WORK TO BE COMPLETED: Look through the data below and say how many of its lines contain "Blender", adding nothing else.

Begin

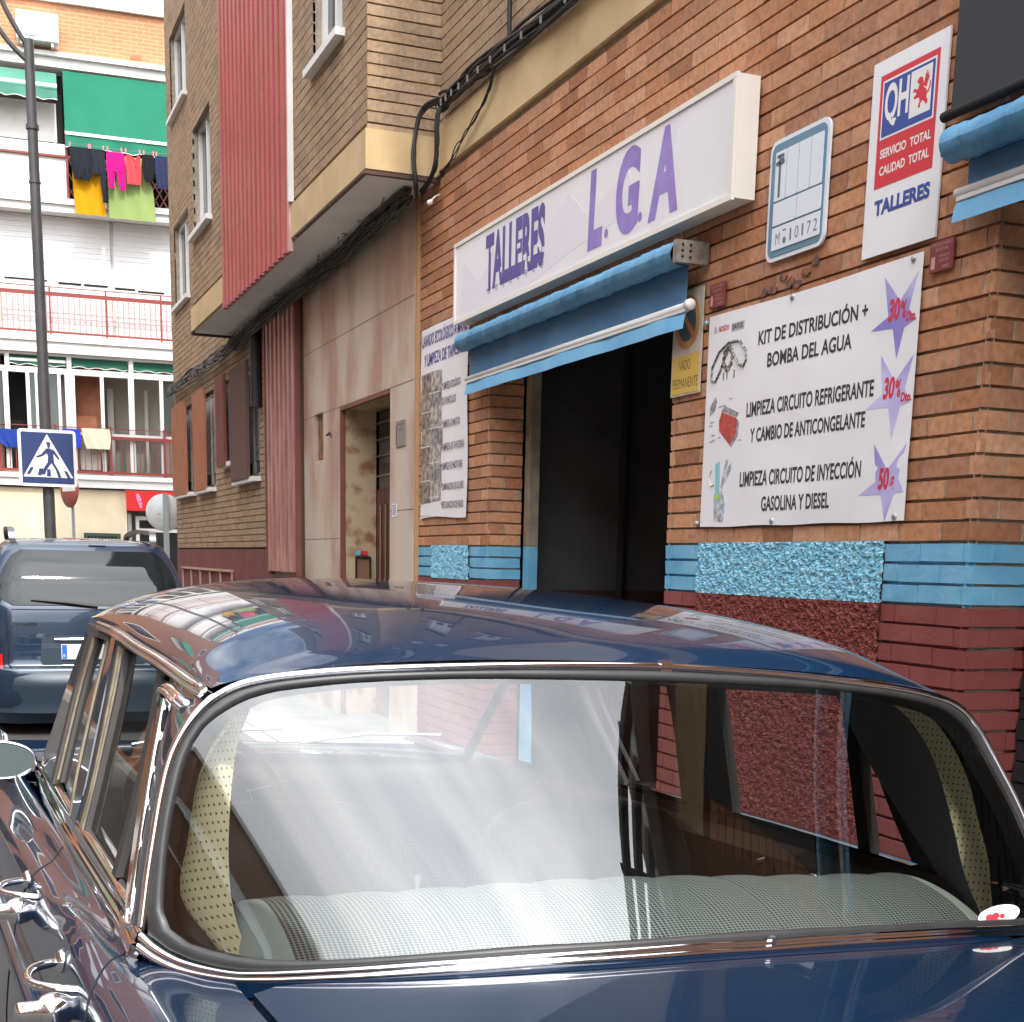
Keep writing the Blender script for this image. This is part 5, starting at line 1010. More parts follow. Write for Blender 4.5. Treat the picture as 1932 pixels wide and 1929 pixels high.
# ---- roof
DR = [(2.20, 1.372), (1.761, 1.366), (1.424, 1.362), (1.089, 1.348), (.837, 1.339), (.63, 1.328), (.512, 1.321), (.423, 1.318), (.33, 1.316)]
dy, dz_ = [p[0] for p in DR], [p[1] for p in DR]
CY = [.338, .40, .55, .8, 1.1, 1.4, 1.7, 1.95, 2.15, 2.3]; CZ = [1.384, 1.418, 1.455, 1.483, 1.499, 1.503, 1.495, 1.475, 1.444, 1.405]
def roofpt(a, ys, off=0.0):
    k = max(0.0, 1-(ys-.338)/.35); k = k*k*(3-2*k); e = 1-abs(a)
    y = ys+k*.062*abs(a)**2.2-.26*abs(a)**4*max(0, (ys-1.75)/.55)
    ze = ip(y, dy, dz_)+.004; zc = ip(ys, CY, CZ); w = sx(y, ze)+.006; kk = max(0.0, 1-(ys-.338)/.22)
    return (a*(w+off), y, ze+(zc-ze)*max(0, 1-abs(a)**(2.9-.3*kk))**(.58+.17*kk)+off)
A_ = np.sin(np.linspace(-math.pi/2, math.pi/2, 61)); 
YS = cr(np.array([[v] for v in [.338, .37, .42, .5, .65, .9, 1.2, 1.5, 1.8, 2.05, 2.2, 2.3]]), 60)[:, 0]
# smooth crown curve
_cs = cr(np.array(list(zip(CY, CZ))), 120); CY, CZ = list(_cs[:, 0]), list(_cs[:, 1]); _ds = cr(np.array(DR), 80); dy, dz_ = list(_ds[:, 0]), list(_ds[:, 1])
m = MB(); m.grid(np.array([[roofpt(a, y) for a in A_] for y in YS]), True, flip=False); roof = m.build('roof', M['paint'], car)
m = MB(); m.grid(np.array([[roofpt(a*.985, y, -.022) for a in A_[::2]] for y in YS[1::3]]), True); m.build('headliner', mat('headliner_cloth', (.16, .145, .12), .8), car)
for s in (-1, 1):
    P = cr(np.array([sp(s, y, z, .012) for y, z in DR if .4 < y < 2.16]), 50); m = MB(); m.tube(P, [.007]*46+[.0075, .008, .0085, .006], 8)
    m.tube(P+np.array([s*.003, 0, -.009]), .004, 6); m.build('drip_rail', M['chrome'], car)
# ---- rear window
IN = [(0, 1.028), (.13, 1.026), (.25, 1.022), (.36, 1.017), (.48, 1.004), (.579, .99), (.625, .983), (.685, .978), (.714, .979), (.749, .984), (.772, 1.000), (.778, 1.018), (.775, 1.05), (.769, 1.097), (.761, 1.14), (.750, 1.183), (.736, 1.226), (.720, 1.256), (.698, 1.280), (.657, 1.306), (.615, 1.321), (.51, 1.338), (.36, 1.350), (.195, 1.355), (0, 1.357)]
OUT = [(0, 1.016), (.131, 1.016), (.318, 1.009), (.455, .997), (.581, .979), (.667, .964), (.706, .959), (.754, .963), (.783, .975), (.80, .995), (.789, 1.066), (.778, 1.125), (.768, 1.173), (.757, 1.213), (.745, 1.242), (.724, 1.275), (.69, 1.308), (.635, 1.332), (.52, 1.350), (.36, 1.362), (.19, 1.370), (0, 1.374)]
def ring(H, n=70, sm=6):
    H = cr(np.array(H, float), 400); d = np.r_[0, np.cumsum(np.hypot(*np.diff(H, axis=0).T))]; t = np.linspace(0, d[-1], n)
    h = np.stack([np.interp(t, d, H[:, 0]), np.interp(t, d, H[:, 1])], 1); return np.vstack([h, (h*np.array([-1, 1]))[::-1][1:-1]])
ri_, ro_ = ring(IN), ring(OUT)
def zlim(H):
    H = np.array(H); k = int(np.argmax(H[:, 0])); return H[:k+1], H[k:]
lo, hi = zlim(IN); XS = .776*np.sin(np.linspace(-math.pi/2, math.pi/2, 71)); P = []
for x in XS:
    a = np.interp(abs(x), lo[:, 0], lo[:, 1]); b = np.interp(-abs(x), -hi[:, 0], hi[:, 1]); P.append([rp(x, a+(b-a)*j/24) for j in range(25)])
m = MB(); m.grid(np.array(P), True); rw = m.build('rear_window', M['carglass'], car)
prof = [(0.0, -.05), (0, .002), (.3, .006), (.7, .006), (.9, .003), (1, -.006)]
m = MB(); m.grid(np.array([[rp(*(a*(1-t)+b*t), off) if off > -.04 else rp(*a, 0)+np.array((-np.sign(a[0])*.022*min(1, abs(a[0])/.5), .030, -.010)) for t, off in prof] for a, b in zip(ri_, ro_)]), True, close_u=True); m.build('gasket', M['gasket'], rw)
hi_o = zlim(OUT)[1]; pts = [rp(x, z, .007) for x, z in hi_o]+[rp(-x, z, .007) for x, z in hi_o[::-1][1:]]
m = MB(); C1 = cr(np.array(pts), 120); m.tube(C1, .0062, 8)
c0 = rp(0, 1.374, .014); m.wbox(-.010, .010, c0[1]+.000, c0[1]+.012, c0[2]-.012, c0[2]+.006); m.build('chrome_trim', M['chrome'], rw)
LU = [(0, 1.016), (.131, 1.016), (.318, 1.009), (.455, .997), (.581, .979), (.667, .964), (.706, .959), (.754, .963), (.783, .975), (.80, .990)]
LB = [(0, 1.000), (.135, 1.000), (.321, .993), (.458, .980), (.582, .963), (.668, .949), (.707, .944), (.756, .943), (.785, .949), (.806, .960)]
u_ = cr(np.array(LU), 60); b_ = cr(np.array(LB), 60); P = []
for (xa, za), (xb, zb) in list(zip(u_*[-1, 1], b_*[-1, 1]))[::-1][:-1]+list(zip(u_, b_)):
    P.append([rp(xa+(xb-xa)*t, za+(zb-za)*t, off) for t, off in [(0, -.01), (.0, .008), (.2, .012), (.42, .011), (.5, .005), (.58, .011), (.85, .012), (1.0, .004), (1.0, -.02)]])
m = MB(); m.grid(np.array(P), True); m.build('lower_chrome_trim', M['chrome'], rw)
m = MB(); cj = rp(.0, 1.008, .014); m.wbox(-.004, .004, cj[1]-.000, cj[1]+.01, cj[2]-.012, cj[2]+.008); m.build('trim_clip', M['chrome'], rw)
# ---- C pillar panels, vents, chrome strips
TR = [(.80, .990), (.789, 1.066), (.778, 1.125), (.768, 1.173), (.757, 1.213), (.745, 1.242), (.724, 1.275), (.70, 1.30), (.69, 1.312), (.672, 1.326)]
CL = [(.45, .985), (.525, 1.066), (.563, 1.125), (.597, 1.173), (.622, 1.213), (.640, 1.242), (.668, 1.275), (.70, 1.30), (.73, 1.322), (.76, 1.336)]
for s in (-1, 1):
    P = []
    for (xt, zt), (yl, zl) in zip(cr(np.array(TR), 40), cr(np.array(CL), 40)):
        a = rp(s*xt, zt, .002); b = sp(s, yl, zl, .004); c_ = (a+b)/2+np.array((s*.010, -.004, 0)); P.append(cr(np.array([b, (b+c_)/2+np.array((s*.002, 0, 0)), c_, a]), 10))
    m = MB(); m.grid(np.array(P), True); cp = m.build('rear_pillar', M['paint'], car)
    def py(z): return ip(z, [q[1] for q in CL], [q[0] for q in CL])
    m = MB(); m2 = MB()
    for z0, z1 in [(1.238, 1.270), (1.188, 1.226), (1.142, 1.180), (1.085, 1.134), (1.025, 1.077)]:
        for mm_, wd, ex, of in ((m, .010, 0, .016), (m2, .0135, .0035, .0125)):
            pts = []
            zc = [z0-ex, z0+.006, (z0+z1)/2, z1-.006, z1+ex]; wds = [wd*.35, wd*.9, wd, wd*.9, wd*.35]
            A = [sp(s, py(z)-.036-w, z, of) for z, w in zip(zc, wds)]; B = [sp(s, py(z)-.036+w, z, of) for z, w in zip(zc, wds)]
            mm_.slab(A, B, [p-np.array((s*.018, 0, 0)) for p in A], [p-np.array((s*.018, 0, 0)) for p in B])
    m2.build('vent_rim', M['paint'], cp); m.build('vent_slot', M['dark'], cp)
    L1 = [(.69, 1.286), (.659, 1.188), (.548, 1.052), (.495, 1.0), (.455, .985)]; L2 = [(.668, 1.284), (.606, 1.182), (.512, 1.066), (.462, 1.003), (.425, .985)]
    c1 = cr(np.array(L1), 30); c2 = cr(np.array(L2), 30)
    m = MB(); P = [[sp(s, ya+(yb-ya)*t, za+(zb-za)*t, o_) for t, o_ in [(0, -.01), (0, .012), (.25, .017), (.5, .012), (.75, .017), (1, .012), (1, -.01)]] for (ya, za), (yb, zb) in zip(c1, c2)]
    m.grid(np.array(P), True)
    m.tube(cr(np.array([sp(s, .455, .99, .014), sp(s, .43, .975, .015), sp(s, .40, .985, .014), sp(s, .425, 1.03, .012)]), 14), .007, 6); m.build('pillar_chrome', M['chrome'], car)
    m = MB(); HC = cr(np.array([sp(s, .735, 1.292, .004), sp(s, .69, 1.300, .012), sp(s, .62, 1.300, .016), sp(s, .55, 1.294, .018), sp(s, .488, 1.286, .012)]), 24)
    m.slab([p+np.array((0, 0, .010)) for p in HC], [p+np.array((s*.010, 0, -.002)) for p in HC], [p+np.array((-s*.014, 0, .008)) for p in HC], [p+np.array((s*.002, 0, -.013)) for p in HC], smooth=True)
    m.tube(HC+np.array((s*.006, 0, -.004)), .006, 8); m.build('vent_hood', M['chrome'], car)
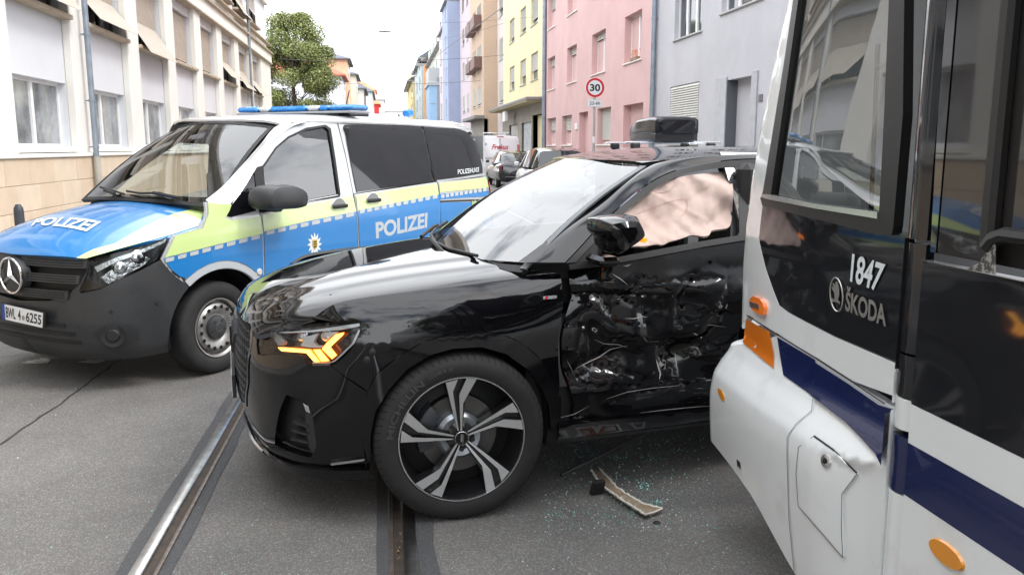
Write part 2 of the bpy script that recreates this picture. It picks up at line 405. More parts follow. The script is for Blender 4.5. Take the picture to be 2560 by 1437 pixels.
# crumbs lying in the groove of the right rail, leaf litter
# pavements and kerbs
M_KERB = mat('kerb_stone', (.36, .35, .33), .8, noise=(3, (.28, .27, .26)), bump=(40, .2))
for nm, x0, x1, k0 in (('pavement', -6.9, -3.86, -3.86), ('pavement', 6.46, 9.2, 6.3)):
    o = MB().box(x0, x1, -40, 150, -.05, .12).build(nm, M_PAVE); tag(o, kind='structure')
    kb = tag(MB().box(k0, k0+.16, -40, 6, -.05, .125).box(k0, k0+.16, 34, 150, -.05, .125).build('kerb', M_KERB), kind='structure')
    y = 6
    i = 0
    while y < 34: 
        MBk = MB().box(k0, k0+.16, y+.006, y+.994, -.05, .125+.003*math.sin(i*5), .012).build('kerb_stone', M_KERB, kb); y += 1; i += 1
# paving slabs on the left pavement where they can be told apart
# road cracks near the police van (thin sealed joint lines)
def crack(name, pts, w):
    V = []; F = []
    P = [Vector((x, y, .003)) for x, y in pts]; Q = []
    for a, b in zip(P, P[1:]):
        n = max(2, int((b-a).length/.08))
        for i in range(n): Q.append(a.lerp(b, i/n)+Vector((rng.normal()*.006, rng.normal()*.006, 0)))
    Q.append(P[-1])
    for i, p in enumerate(Q):
        d = (Q[min(i+1, len(Q)-1)]-Q[max(i-1, 0)]).normalized(); n = Vector((-d.y, d.x, 0))*(w*(.6+.5*rng.random())); V += [p-n, p+n]
        if i: F.append((2*i-2, 2*i-1, 2*i+1, 2*i))
    return tag(mk(name, V, F, mat('crack_seal', (.03, .03, .03), .8)), kind='structure')
g = lambda u, v: WD.at(u, v, z=0)[:2]
crack('road_joint', [g(0, 1112), g(150, 1010), g(262, 925), g(330, 880)], .009)
crack('road_joint', [g(-60, 900), g(100, 882), g(260, 905)], .005)
M_PAINT = mat('road_paint', (.62, .62, .60), .7, noise=(30, (.30, .29, .28), .45, .6))
def gpoly(name, px, z, m):
    V = [WD.at(u, v, z=z) for u, v in px]; return mk(name, V, [tuple(range(len(V)))], m)
tag(gpoly('road_marking', [(53, 905), (105, 894), (130, 897), (118, 908), (60, 908)], .004, M_PAINT), kind='structure')
tag(gpoly('road_marking', [(188, 905), (250, 895), (262, 902), (240, 908)], .004, M_PAINT), kind='structure')
# ================================================================== FACADE BUILDER
M_PVC = mat('window_pvc', (.80, .80, .80), .45)
M_WGL = mat('window_glass', (.05, .06, .07), .04, ior=1.7)
M_WGL2 = mat('window_glass_curtained', (.36, .38, .39), .08, noise=(1.5, (.12, .13, .14)))
M_SHUT = mat('roller_shutter', (.55, .54, .50), .6)
M_STONE_SILL = mat('sill_stone', (.42, .42, .42), .7)
def facade(name, parent, X, sg, y0, y1, z0, z1, ops, m, dep=.18):
    """street wall in the plane x=X facing sg; ops = openings (ya,yb,za,zb[,depth]). Real holes with reveals."""
    ys = sorted({y0, y1, *[o[0] for o in ops], *[o[1] for o in ops]}); zs = sorted({z0, z1, *[o[2] for o in ops], *[o[3] for o in ops]})
    b = MB(); fl = sg > 0
    def q(p): b.add(p, [(0, 1, 2, 3)] if fl else [(3, 2, 1, 0)])
    for ya, yb in zip(ys, ys[1:]):
        for za, zb in zip(zs, zs[1:]):
            c = ((ya+yb)/2, (za+zb)/2)
            if not any(o[0] < c[0] < o[1] and o[2] < c[1] < o[3] for o in ops): q([(X, ya, za), (X, yb, za), (X, yb, zb), (X, ya, zb)])
    for o in ops:
        d = -sg*(o[4] if len(o) > 4 else dep); ya, yb, za, zb = o[:4]; Xi = X+d
        q([(X, ya, za), (Xi, ya, za), (Xi, yb, za), (X, yb, za)][::-1]); q([(X, ya, zb), (X, yb, zb), (Xi, yb, zb), (Xi, ya, zb)][::-1])
        q([(X, ya, za), (X, ya, zb), (Xi, ya, zb), (Xi, ya, za)][::-1]); q([(X, yb, za), (Xi, yb, za), (Xi, yb, zb), (X, yb, zb)][::-1])
    return b.build(name, m, parent)
def window(parent, X, sg, o, dep, style='two', shutter=0, sill=None, glassm=None, open_=0):
    """frame bars, panes, roller shutter slats and sill in opening o, set back dep"""
    ya, yb, za, zb = o[:4]; Xf = X-sg*dep; t = .05
    def bx(b, a0, a1, c0, c1, d0, d1, bev=0): x0, x1 = sorted((Xf+sg*a0, Xf+sg*a1)); b.box(x0, x1, c0, c1, d0, d1, bev); return b
    w = MB(); fw = .06
    bx(w, 0, t, ya, ya+fw, za, zb); bx(w, 0, t, yb-fw, yb, za, zb); bx(w, 0, t, ya+fw, yb-fw, za, za+fw); bx(w, 0, t, ya+fw, yb-fw, zb-fw, zb)
    mids = {'two': [.5], 'three': [.33, .67], 'one': [], 'tt': [.5]}[style]
    for f in mids: c = ya+(yb-ya)*f; bx(w, -.002, t+.012, c-.055, c+.055, za+fw, zb-fw)
    fr = w.build('window', M_PVC, parent)
    edges = [ya+fw]+[ya+(yb-ya)*f for f in mids]+[yb-fw]
    for a, b_ in zip(edges, edges[1:]):
        bx(MB(), .005, .02, a+.045 if a != ya+fw else a, b_-.045 if b_ != yb-fw else b_, za+fw, zb-fw).build('pane', glassm or M_WGL, fr)
    if shutter:
        h = (zb-za-.04)*shutter; n = max(3, int(h/.062)); s = MB(); xo, xi = Xf+sg*(t+.062), Xf+sg*(t+.03)
        for i in range(n):
            z = zb-.02-h*(i+1)/n; zt = z+h/n-.004
            s.add([(xi, ya+.03, zt), (xo, ya+.03, z), (xi, ya+.03, z), (xi, yb-.03, zt), (xo, yb-.03, z), (xi, yb-.03, z)], [(0, 1, 4, 3), (1, 2, 5, 4), (0, 2, 1), (3, 4, 5)])
        tag(s.build('shutter', M_SHUT, fr), kind='stuff')
    if sill: x0, x1 = sorted((X-sg*dep*.9, X+sg*sill[0])); MB().box(x0, x1, ya-sill[1], yb+sill[1], za-.05, za-.002, .008).build('sill', sill[2] if len(sill) > 2 else M_STONE_SILL, fr)
    return fr
def body(parent, x0, x1, y0, y1, z1, m, roof=None, rh=0, rm=None, name='side_wall'):
    """the three remaining walls and a flat or pitched roof"""
    b = MB(); b.box(min(x0, x1)+.4 if x0 < x1 else x1, max(x0, x1) if x0 < x1 else x0-.4, y0+.01, y1-.01, -.1, z1-.05); b.build(name, m, parent)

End

OUTPUT FOR THIS TASK: 2